E a relação é totalmente indireta, só feita por quem conhece bem a vida do fundador e alguns críticos de cinema. Você sai do filme com a sensação de ter visto algo impressionante — as atuações são fantásticas — mas também com um grande “e daí?”.
O que é uma sensação interessante, mas seria legal um filme mais maniqueísta sobre o L. Ron Hubbard: talvez eles nem consigam fazer, com toda a malha de pressão da Cientologia sobre Hollywood hoje.
Ao pesquisar para este artigo, me deparei com alguns títulos que ainda vou assistir, como Marjoe (1972), The Cult at the End of the World (2007), Ticket to Heaven (1981), God Willing (2010), Sons of Perdition (2010), American Commune (2013), Join Us (2007, baixável em torrent como Leaving the Cult), The Cult: Heaven’s Gate Story (2002) e A (1998).
Alguns deles foram citados em uma matéria semelhante da Dazed, que teve ideia semelhante a minha enquanto escrevia este artigo.
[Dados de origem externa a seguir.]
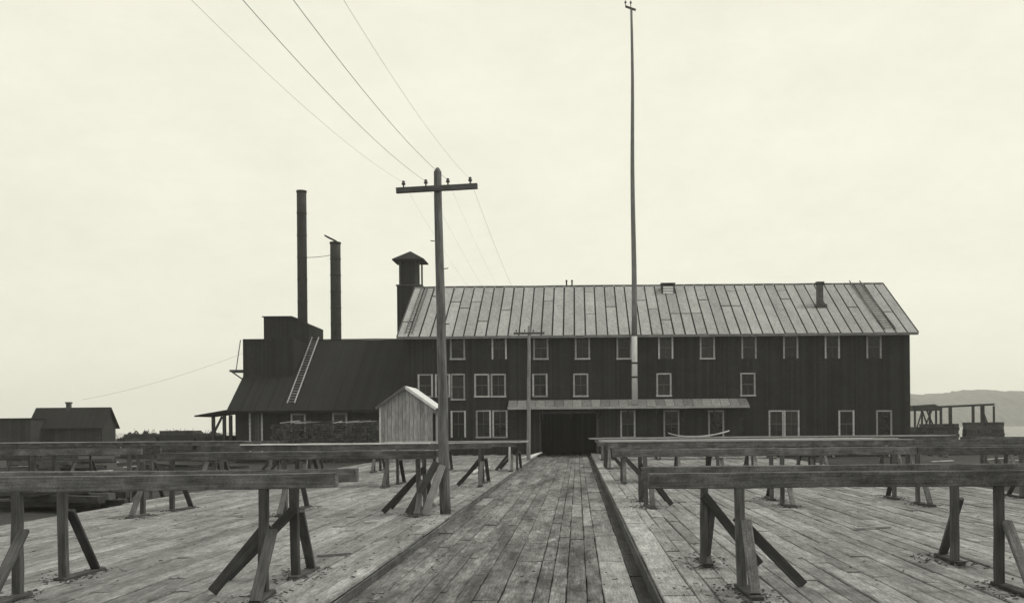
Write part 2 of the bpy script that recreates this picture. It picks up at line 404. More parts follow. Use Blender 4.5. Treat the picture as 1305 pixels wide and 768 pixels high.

Evitei mencionar filmes com seitas macabras que são meras vilãs na trama, no sentido do protagonista as ver com estranhamento/não se envolver, ou de serem muito sobrenaturais, ou sem realismo. Também evitei mencionar o péssimo Kumare (2011), que é um documentário-pegadinha desonesto e de ética duvidosa — se você tem a edição do seu lado, e você quer fazer os outros de idiota, isso não é difícil em nenhum contexto.